## [DATA]
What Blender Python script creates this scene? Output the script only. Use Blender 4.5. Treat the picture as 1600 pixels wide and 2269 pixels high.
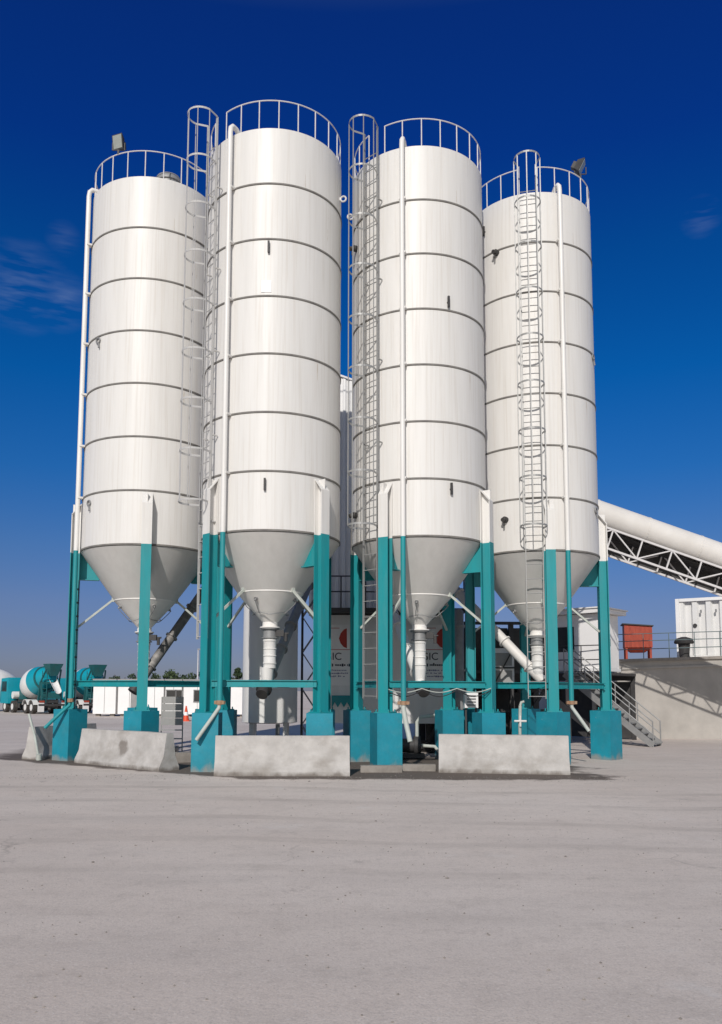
import bpy, bmesh, math, random
from math import sin, cos, tan, radians, pi, sqrt, atan2
from mathutils import Vector, Matrix
random.seed(7)
for o in list(bpy.data.objects):
    bpy.data.objects.remove(o, do_unlink=True)
SC = bpy.context.scene
COL = SC.collection

# ------------------------------------------------------------------ camera
H_EYE = 1.95
F_PX, PITCH, PPX, PPY, ROLL = 1840.97, radians(5.7616), 755.56, 1344.18, radians(0.24093)   # in 1600x2269 pixels
cam = bpy.data.cameras.new("camera")
cam_ob = bpy.data.objects.new("camera", cam)
COL.objects.link(cam_ob)
cam.sensor_fit = 'HORIZONTAL'
cam.sensor_width = 36.0
cam.lens = 36.0 * F_PX / 1600.0
cam.shift_x = (800 - PPX) / 1600.0
cam.shift_y = (PPY - 1134.5) / 1600.0
cam.clip_end = 5000
_r, _u, _d = Vector((1, 0, 0)), Vector((0, -sin(PITCH), cos(PITCH))), Vector((0, cos(PITCH), sin(PITCH)))
_r2, _u2 = _r * cos(ROLL) + _u * sin(ROLL), _u * cos(ROLL) - _r * sin(ROLL)
cam_ob.matrix_world = Matrix(((_r2.x, _u2.x, -_d.x, 0), (_r2.y, _u2.y, -_d.y, 0), (_r2.z, _u2.z, -_d.z, H_EYE), (0, 0, 0, 1)))
SC.camera = cam_ob

# ------------------------------------------------------------------ sun and sky
SUN_EL, SUN_AZ = radians(32.5), radians(-12)        # azimuth measured from the camera side of the silos, negative = left
to_sun = Vector((sin(SUN_AZ) * cos(SUN_EL), -cos(SUN_AZ) * cos(SUN_EL), sin(SUN_EL)))
sun = bpy.data.lights.new("sun", 'SUN')
sun.energy = 3.15
sun.angle = radians(0.53)
sun.color = (1.0, 0.95, 0.89)
sun_ob = bpy.data.objects.new("sun", sun)
COL.objects.link(sun_ob)
sun_ob.rotation_euler = to_sun.to_track_quat('Z', 'Y').to_euler()
sun_ob.location = (-20, -20, 40)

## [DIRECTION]
Report only the number of lines that hold the word "scene".

## [FULL RESPONSE]
2